EEUU no es como España. La gente no va por la vida dándose abrazos o palmeando la espalda de desconocidos. El espacio personal es algo que la gente valora, especialmente las mujeres. La imagen de Lazio infiltrándose en la zona reservada a Clinton no hizo nada bueno para aumentar su imagen. No perdió las elecciones por eso, pero las votantes neoyorquinas no toleraron que él hiciera algo con Clinton que ellas no hubieran permitido que les hicieran. Y los medios no hablaron de otra cosa.

Trump se lanzó contra Clinton en el debate siempre que tuvo la oportunidad, pero, excepto en los primeros 15-20 minutos, lo hizo de forma desordenada, sin un plan preconcebido, sin hacer mella ni insistir en los temas en los que ella podía ser vulnerable. Por momentos, parecía un matón cuya principal arma es no dejar que el otro pueda expresarse. Obviamente, se dejó llevar por su ego. Daba por hecho que Clinton no le iba a durar ni dos asaltos, y cuando ella se resistió y respondió con contundencia, Trump sólo levantó más la voz e incidió aún más en sus errores.

Como los espectadores se quedan más con los últimos momentos del debate que con los primeros, Clinton eligió los instantes finales para recordar los insultos y desprecios que Trump ha dedicado a las mujeres a lo largo de su trayectoria. Era importante que la audiencia recordara eso.

Como los malos deportistas, la primera reacción del millonario fue acusar a todo el mundo, menos a sí mismo. Inicialmente, se negó a dar la mano al moderador tras el debate –unos segundos después, se lo pensó mejor y le saludó–, a pesar de que el periodista se vio desbordado por el estilo abrasivo de Trump. Luego comentó a los periodistas que su micrófono no funcionaba bien, y eso que en muchos momentos sólo se le escuchaba a él. Al día siguiente, alardeó de que había sido declarado ganador por las encuestas online de medios en que todos los lectores odian a Clinton (como Breitbart o Drudge). Hasta llegó a presumir de que era el vencedor en una encuesta de CBS News. Y eso que CBS News no hizo ninguna encuesta tras el debate.
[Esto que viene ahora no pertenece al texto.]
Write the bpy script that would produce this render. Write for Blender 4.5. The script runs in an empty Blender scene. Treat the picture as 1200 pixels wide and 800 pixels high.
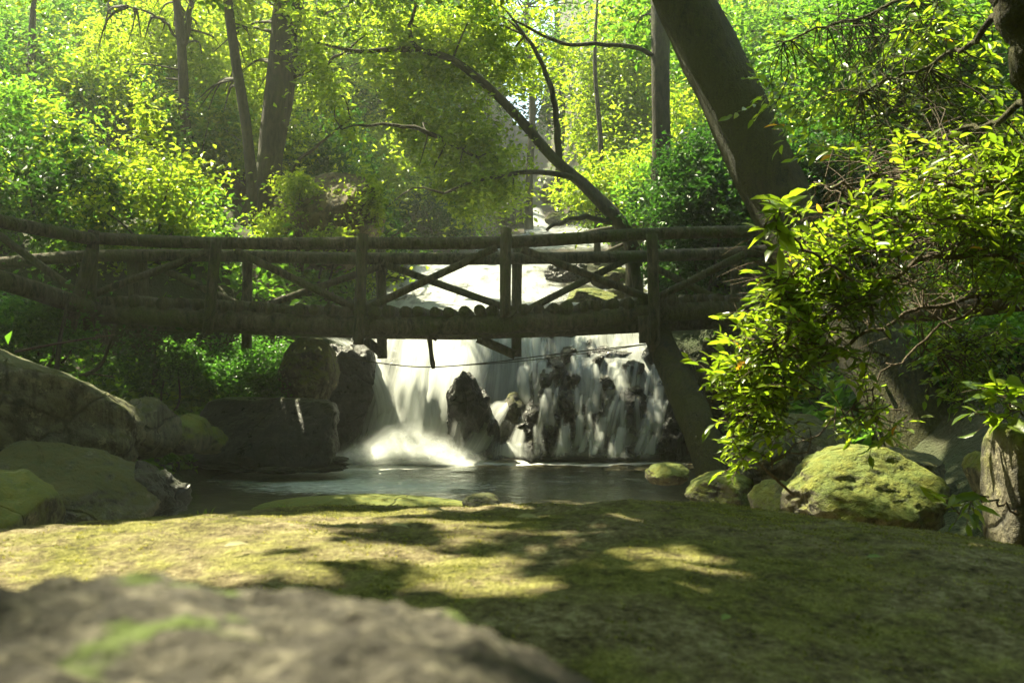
import bpy, bmesh, math, random
import numpy as np
from mathutils import Vector, Matrix, Euler, noise

random.seed(7)
RNG = np.random.default_rng(7)
SC = bpy.context.scene
COL = SC.collection
F = 1152.0            # focal length in photo pixels (photo 1200 x 800)
CZ = 1.8              # eye height above the pool

# ------------------------------------------------------------------ camera
cam = bpy.data.cameras.new('camera')
cam_o = bpy.data.objects.new('camera', cam)
COL.objects.link(cam_o)
cam_o.location = (0, 0, CZ)
cam_o.rotation_euler = (math.radians(90), 0, 0)
cam.sensor_width = 36
cam.lens = 36 * F / 1200
cam.clip_start = 0.05
cam.clip_end = 600
cam.dof.use_dof = True
cam.dof.focus_distance = 11
cam.dof.aperture_fstop = 6.3
SC.camera = cam_o

# ------------------------------------------------------------------ light
SUN = np.array([-0.44, 0.40, 0.95])
SUN /= np.linalg.norm(SUN)
SUN_EL = math.asin(SUN[2])
SUN_AZ = math.atan2(SUN[0], SUN[1])
world = bpy.data.worlds.new('World')
SC.world = world
world.use_nodes = True
wn = world.node_tree
sky = wn.nodes.new('ShaderNodeTexSky')
sky.sky_type = 'NISHITA'
sky.sun_disc = False
sky.sun_elevation = SUN_EL
sky.sun_rotation = SUN_AZ
wn.links.new(sky.outputs[0], wn.nodes['Background'].inputs[0])
wn.nodes['Background'].inputs[1].default_value = 0.115
sun = bpy.data.lights.new('sun', 'SUN')
sun.energy = 5.0
sun.angle = math.radians(0.53)
sun.color = (1.0, 0.93, 0.78)
sun_o = bpy.data.objects.new('sun', sun)
COL.objects.link(sun_o)
sun_o.rotation_euler = Vector(-SUN).to_track_quat('-Z', 'Y').to_euler()
SC.view_settings.view_transform = 'Standard'
SC.view_settings.look = 'None'
SC.view_settings.gamma = 1
SC.view_settings.exposure = 2.3
SC.view_settings.use_white_balance = True
SC.view_settings.white_balance_temperature = 7500
SC.view_settings.white_balance_tint = -2
SC.cycles.use_denoising = True
SC.cycles.max_bounces = 6
SC.cycles.diffuse_bounces = 3
SC.cycles.glossy_bounces = 2
SC.cycles.transmission_bounces = 4
SC.cycles.transparent_max_bounces = 24
SC.cycles.volume_bounces = 1
SC.cycles.sample_clamp_indirect = 6
SC.cycles.caustics_reflective = False
SC.cycles.caustics_refractive = False


# ------------------------------------------------------------------ helpers
def W(px, py, D):
    return np.array([(px - 600) / F * D, D, CZ + (400 - py) / F * D])


def ss(t):
    t = np.clip(t, 0, 1)
    return t * t * (3 - 2 * t)


def tag(o, label=None, cat=None, group=None, kind=None):
    if label: o['label'] = label
    if cat: o['category'] = cat
    if group: o['group'] = group
    if kind: o['kind'] = kind
    return o


def empty(name, loc, label, cat, group=None):
    o = bpy.data.objects.new(name, None)
    o.empty_display_size = 0.2
    COL.objects.link(o)
    o.location = tuple(loc)
    return tag(o, label, cat, group)


def obj(name, V, Fc, mat, parent=None, smooth=True, origin=None):
    """link vertices + faces (mixed list or an (n,k) array) as one mesh object"""
    V = np.asarray(V, dtype=np.float64)
    off = np.zeros(3)
    if parent is not None:
        off = np.array(parent.location)
        if parent.parent is not None:
            off = off + np.array(parent.parent.location)
    elif origin is not None:
        off = np.asarray(origin, float)
    V = V - off
    me = bpy.data.meshes.new(name)
    if isinstance(Fc, np.ndarray):
        n, k = Fc.shape
        me.vertices.add(len(V))
        me.vertices.foreach_set('co', V.astype(np.float32).ravel())
        me.loops.add(n * k)
        me.loops.foreach_set('vertex_index', Fc.astype(np.int32).ravel())
        me.polygons.add(n)
        me.polygons.foreach_set('loop_start', np.arange(0, n * k, k, dtype=np.int32))
        me.polygons.foreach_set('loop_total', np.full(n, k, dtype=np.int32))
        me.polygons.foreach_set('use_smooth', np.full(n, smooth))
        me.update(calc_edges=True)
    else:
        me.from_pydata([tuple(v) for v in V], [], Fc)
        me.update()
        if smooth:
            me.polygons.foreach_set('use_smooth', np.full(len(me.polygons), True))
    me.materials.append(mat)
    o = bpy.data.objects.new(name, me)
    COL.objects.link(o)
    if parent is not None:
        o.parent = parent
    elif origin is not None:
        o.location = tuple(off)
    return o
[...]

Obviamente, un debate no decide una campaña. La historia reciente está llena de primeros debates donde uno de los contrincantes fue un claro y rotundo perdedor, habitualmente el presidente que se presenta a la reelección, porque subestimó al enemigo o no estaba bien preparado, por ejemplo para que alguien le contradiga. Hay dos debates más y eso da margen para corregir los errores iniciales. Trump tiene que encontrar la forma de hundir a Clinton sin humillarla, porque a fin de cuentas también necesita el voto de las mujeres y de todos aquellos que no quieren ver a un matón en la Casa Blanca.
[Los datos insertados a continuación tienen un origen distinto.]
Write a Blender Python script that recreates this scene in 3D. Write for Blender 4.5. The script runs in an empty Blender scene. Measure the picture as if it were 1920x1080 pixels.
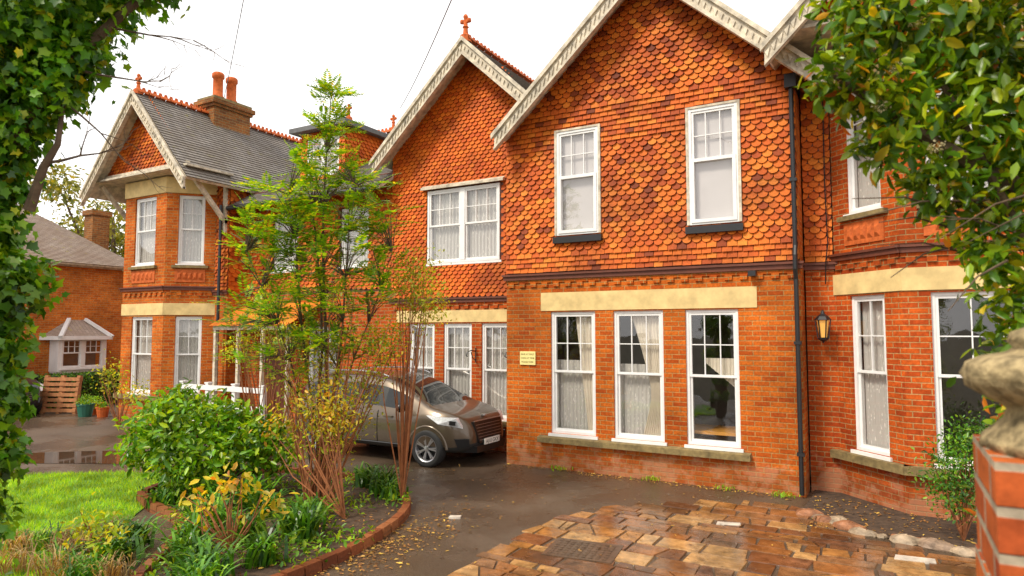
import bpy, math, random
import numpy as np
from mathutils import Vector, Matrix
random.seed(7); rng=np.random.default_rng(7)
scene=bpy.context.scene
COL=scene.collection
def rad(a): return math.radians(a)

# ------------------------------------------------------------ materials
def newmat(name):
    m=bpy.data.materials.new(name); m.use_nodes=True
    nt=m.node_tree; nt.nodes.clear()
    o=nt.nodes.new('ShaderNodeOutputMaterial'); b=nt.nodes.new('ShaderNodeBsdfPrincipled')
    nt.links.new(b.outputs[0],o.inputs[0])
    return m,nt,b,o
def N(nt,t,**k):
    n=nt.nodes.new(t)
    for a,v in k.items():
        if a in n.inputs.keys(): n.inputs[a].default_value=v
        else: setattr(n,a,v)
    return n
def noise(nt,scale,detail=4,vec=None,rough=.6):
    n=nt.nodes.new('ShaderNodeTexNoise'); n.inputs['Scale'].default_value=scale
    n.inputs['Detail'].default_value=detail; n.inputs['Roughness'].default_value=rough
    if vec is not None: nt.links.new(vec,n.inputs['Vector'])
    return n
def ramp(nt,fac,stops,interp='LINEAR'):
    r=nt.nodes.new('ShaderNodeValToRGB'); cr=r.color_ramp; cr.interpolation=interp
    while len(cr.elements)<len(stops): cr.elements.new(.5)
    for e,(p,c) in zip(cr.elements,stops):
        e.position=p; e.color=(c[0],c[1],c[2],1) if hasattr(c,'__len__') else (c,c,c,1)
    nt.links.new(fac,r.inputs[0]); return r
def mixc(nt,fac,a,b,mode='MIX'):
    m=nt.nodes.new('ShaderNodeMix'); m.data_type='RGBA'; m.blend_type=mode
    for s,v in ((m.inputs[0],fac),(m.inputs[6],a),(m.inputs[7],b)):
        if hasattr(v,'is_linked') or hasattr(v,'links'): nt.links.new(v,s)
        elif hasattr(v,'__len__'): s.default_value=(v[0],v[1],v[2],1)
        else: s.default_value=v
    return m.outputs[2]
def bump(nt,b,h,strength=.5,dist=.01):
    n=nt.nodes.new('ShaderNodeBump'); n.inputs['Strength'].default_value=strength
    n.inputs['Distance'].default_value=dist
    nt.links.new(h,n.inputs['Height']); nt.links.new(n.outputs[0],b.inputs['Normal']); return n
def objco(nt): return nt.nodes.new('ShaderNodeTexCoord').outputs['Object']

def m_brick(name,c1,c2,mortar,bw=.225,rh=.075,ms=.008,dark=.60,base_stain=False):
    m,nt,b,o=newmat(name)
    uv=nt.nodes.new('ShaderNodeTexCoord').outputs['UV']; oc=objco(nt)
    wn=noise(nt,9,2,uv); w=nt.nodes.new('ShaderNodeVectorMath'); w.operation='MULTIPLY_ADD'
    nt.links.new(wn.outputs['Color'],w.inputs[0]); w.inputs[1].default_value=(.006,.006,0); nt.links.new(uv,w.inputs[2])
    t=nt.nodes.new('ShaderNodeTexBrick'); nt.links.new(w.outputs[0],t.inputs['Vector'])
    t.inputs['Scale'].default_value=1; t.inputs['Brick Width'].default_value=bw; t.inputs['Row Height'].default_value=rh
    t.inputs['Mortar Size'].default_value=ms; t.inputs['Mortar Smooth'].default_value=.3; t.inputs['Bias'].default_value=-.1
    t.inputs['Color1'].default_value=(*c1,1); t.inputs['Color2'].default_value=(*c2,1); t.inputs['Mortar'].default_value=(*mortar,1)
    n1=noise(nt,1.3,4,oc); r1=ramp(nt,n1.outputs[0],[(.3,dark),(.62,1.12)])
    n2=noise(nt,28,3,oc); r2=ramp(nt,n2.outputs[0],[(.3,.68),(.7,1.15)])
    c=mixc(nt,1,t.outputs['Color'],r1.outputs[0],'MULTIPLY'); c=mixc(nt,1,c,r2.outputs[0],'MULTIPLY')
    if base_stain:
        sx=nt.nodes.new('ShaderNodeSeparateXYZ'); nt.links.new(oc,sx.inputs[0])
        n3=noise(nt,3,5,oc)
        ma=N(nt,'ShaderNodeMath',operation='MULTIPLY_ADD'); nt.links.new(n3.outputs[0],ma.inputs[0]); ma.inputs[1].default_value=-.5; nt.links.new(sx.outputs[2],ma.inputs[2])
        r3=ramp(nt,ma.outputs[0],[(-.0,.5),(.12,0)])
        c=mixc(nt,r3.outputs[0],c,(.17,.055,.018))
        n4=noise(nt,4.5,5,oc); ma2=N(nt,'ShaderNodeMath',operation='MULTIPLY_ADD'); nt.links.new(sx.outputs[2],ma2.inputs[0]); ma2.inputs[1].default_value=-.30; nt.links.new(n4.outputs[0],ma2.inputs[2])
        r4=ramp(nt,ma2.outputs[0],[(.40,0),(.52,.28)]); c=mixc(nt,r4.outputs[0],c,(.60,.36,.22))
    nt.links.new(c,b.inputs['Base Color']); b.inputs['Roughness'].default_value=.8; b.inputs['Specular IOR Level'].default_value=.15
    hm=mixc(nt,.25,t.outputs['Fac'],n2.outputs[0])
    inv=N(nt,'ShaderNodeInvert'); nt.links.new(hm,inv.inputs['Color'])
    bump(nt,b,inv.outputs[0],.7,.011)
    return m
BRICK=m_brick('brick_orange',(.62,.145,.014),(.42,.066,.007),(.46,.24,.08),base_stain=True)
BRICK_R=m_brick('brick_red',(.56,.10,.012),(.37,.048,.008),(.46,.25,.10),base_stain=True)
BRICK_E=m_brick('brick_far',(.66,.19,.025),(.48,.10,.012),(.48,.27,.10))
BRICK_P=m_brick('brick_pier',(.56,.13,.025),(.34,.055,.018),(.42,.34,.24),rh=.083,ms=.011,dark=.45)
def m_tile(name,stops,rough=.65):
    m,nt,b,o=newmat(name); oc=objco(nt)
    g=nt.nodes.new('ShaderNodeNewGeometry')
    r=ramp(nt,g.outputs['Random Per Island'],stops)
    n=noise(nt,1.1,5,oc); rr=ramp(nt,n.outputs[0],[(.32,.58),(.58,1.10)])
    n2=noise(nt,45,3,oc); r2=ramp(nt,n2.outputs[0],[(.3,.72),(.7,1.15)])
    c=mixc(nt,1,r.outputs[0],rr.outputs[0],'MULTIPLY'); c=mixc(nt,1,c,r2.outputs[0],'MULTIPLY')
    nt.links.new(c,b.inputs['Base Color']); b.inputs['Roughness'].default_value=rough; b.inputs['Specular IOR Level'].default_value=.22
    bump(nt,b,n2.outputs[0],.25,.004); return m
TILE=m_tile('hung_tile_orange',[(0,(.18,.035,.010)),(.08,(.38,.065,.009)),(.3,(.52,.095,.009)),(.7,(.63,.14,.012)),(1,(.70,.20,.02))])
TILE_B=m_tile('hung_tile_deep_orange',[(0,(.48,.075,.007)),(.5,(.60,.115,.008)),(1,(.70,.16,.012))])
def m_roof(name,c1,c2,c3,moss=(.22,.20,.03)):
    m,nt,b,o=newmat(name); uv=nt.nodes.new('ShaderNodeTexCoord').outputs['UV']; oc=objco(nt)
    t=nt.nodes.new('ShaderNodeTexBrick'); nt.links.new(uv,t.inputs['Vector'])
    t.inputs['Scale'].default_value=1; t.inputs['Brick Width'].default_value=.17; t.inputs['Row Height'].default_value=.11
    t.inputs['Mortar Size'].default_value=.004; t.inputs['Color1'].default_value=(*c1,1); t.inputs['Color2'].default_value=(*c2,1); t.inputs['Mortar'].default_value=(.03,.027,.025,1)
    n=noise(nt,1.6,5,oc); r=ramp(nt,n.outputs[0],[(.35,0),(.7,1)])
    c=mixc(nt,r.outputs[0],t.outputs['Color'],c3)
    n2=noise(nt,5,5,oc); r2=ramp(nt,n2.outputs[0],[(.60,0),(.74,.7)])
    c=mixc(nt,r2.outputs[0],c,moss)
    nt.links.new(c,b.inputs['Base Color']); b.inputs['Roughness'].default_value=.7
    inv=N(nt,'ShaderNodeInvert'); nt.links.new(t.outputs['Fac'],inv.inputs['Color']); bump(nt,b,inv.outputs[0],.5,.008); return m
ROOF=m_roof('roof_tile_grey',(.20,.18,.165),(.30,.27,.24),(.17,.14,.11))
ROOF_E=m_roof('roof_tile_far',(.33,.26,.21),(.42,.34,.28),(.28,.20,.15),moss=(.45,.38,.05))
def m_plain(name,col,rough=.6,var=.25,sc=6,metal=0,bumpd=0,spec=None,coat=0):
    m,nt,b,o=newmat(name); oc=objco(nt)
    n=noise(nt,sc,4,oc); r=ramp(nt,n.outputs[0],[(.3,1-var),(.7,1+var*.3)])
    c=mixc(nt,1,col,r.outputs[0],'MULTIPLY'); nt.links.new(c,b.inputs['Base Color'])
    b.inputs['Roughness'].default_value=rough; b.inputs['Metallic'].default_value=metal
    if coat: b.inputs['Coat Weight'].default_value=coat
    if spec is not None: b.inputs['Specular IOR Level'].default_value=spec
    if bumpd: bump(nt,b,n.outputs[0],.5,bumpd)
    return m
TERRA=m_plain('terracotta',(.58,.13,.03),.7,.4,12,bumpd=.005,spec=.2)
WHITE=m_plain('white_paint',(.80,.79,.77),.4,.10,5)
CREAMW=m_plain('weathered_cream_paint',(.66,.57,.43),.6,.55,7,bumpd=.004)
STONE=m_plain('cream_render',(.76,.56,.25),.7,.28,4,spec=.2)
MOSS=m_plain('mossy_stone',(.25,.18,.07),.85,.55,9,bumpd=.01)
PIERST=m_plain('lichen_stone',(.38,.29,.15),.9,.8,26,bumpd=.03,spec=.2)
DARKM=m_plain('dark_moulding',(.14,.035,.015),.6,.3,9)
BLACK=m_plain('black_iron',(.015,.015,.017),.4,.2,9)
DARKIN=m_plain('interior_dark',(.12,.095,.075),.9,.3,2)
WOODD=m_plain('dark_wood',(.16,.04,.015),.5,.4,8)
TRUNK=m_plain('bark',(.13,.085,.05),.9,.5,14,bumpd=.02)
STEMR=m_plain('red_brown_stem',(.32,.11,.035),.7,.4,14)
SOIL=m_plain('soil',(.085,.05,.028),.95,.6,12,bumpd=.04)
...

Si Trump pierde las elecciones, no será por los debates. Pero para alguien que viene de menos a más en las encuestas, el duelo del lunes es un serio inconveniente. Y ya sólo quedan 40 días.

En Vox aciertan con la idea de que la campaña ya no es el reality show que Trump montó con su campaña presidencial. Ahora la estrategia ya no resulta tan efectiva. En un reality cada protagonista juega el papel que le corresponde. El macho alfa se dedica a atormentar a los concursantes. Si uno de ellos es un sujeto vulnerable, el espectáculo será algo embarazoso, pero necesario. Y si es mujer, tanto da. Los espectadores podrán quedar algo enojados al principio, pero eso no les impedirá seguir viendo el programa. Si cabe, se pondrán más cachondos. Están los que ganan y los que pierden y el maestro de ceremonias decide quién son los primeros y los segundos. Es el ser supremo. Los demás, una materia prima desechable.

Las elecciones son un proceso algo más sofisticado.